Porque en un viaje así hay mucha soledad. Llevo más de 1.000 kilómetros pedaleando entre pinos, abedules y cientos de ríos. Cuando se viaja solo y se para cuando uno quiere, a uno le da por pensar qué alicientes existen. Cuando uno va a la oficina le queda el consuelo de que cuando llegue a casa se encontrará a la pareja o a los hijos; cuando uno va al gimnasio le consuela la cena que se meterá para el cuerpo. O cuando uno está en compañía, le agrada la conversación presente. ¿Y cuándo estás solo, la comida que llevas solo tiene la función de no hacerte desfallecer y vas a acampar en un lugar donde no existe vida humana?

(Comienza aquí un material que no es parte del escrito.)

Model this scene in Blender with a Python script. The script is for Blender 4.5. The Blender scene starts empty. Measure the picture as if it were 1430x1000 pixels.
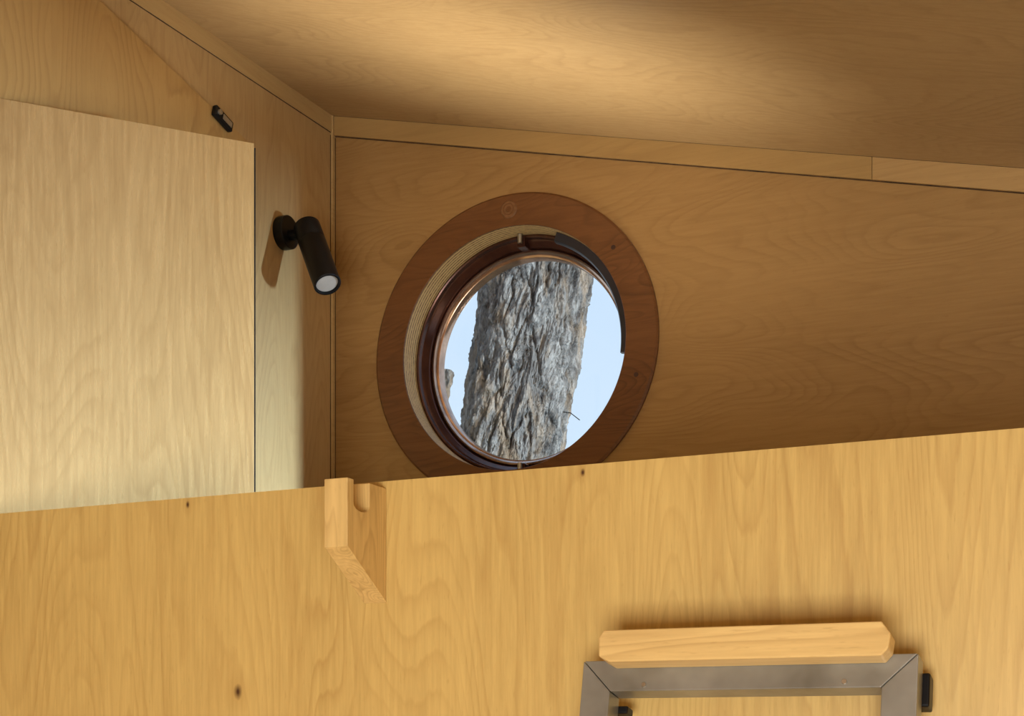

“Me vine aquí para encontrarme cara a cara con las realidades de la vida, con los hechos vitales que, como fenómenos o actualidad, los dioses quieren mostrarnos. La vida, ¿quién sabe qué es y qué hace? Aunque no esté del todo bien aquí, estoy menos mal que antes. Y ahora, veamos qué nos trae”, anotó también en su cuaderno el de Massachussets a los dos días de mudarse a la laguna más literaria de todo el estado. Pues eso mismo.

Ahora estoy en Tok, cruce de caminos, para seguir viaje hacia Canadá por la Taylor Highway, cerrada en invierno. Creo que ese camino de grava me llevará cinco días y un asuntillo literario en el trayecto. Y al otro lado, en el Yukon, otros asuntos. Prosaicos y poéticos.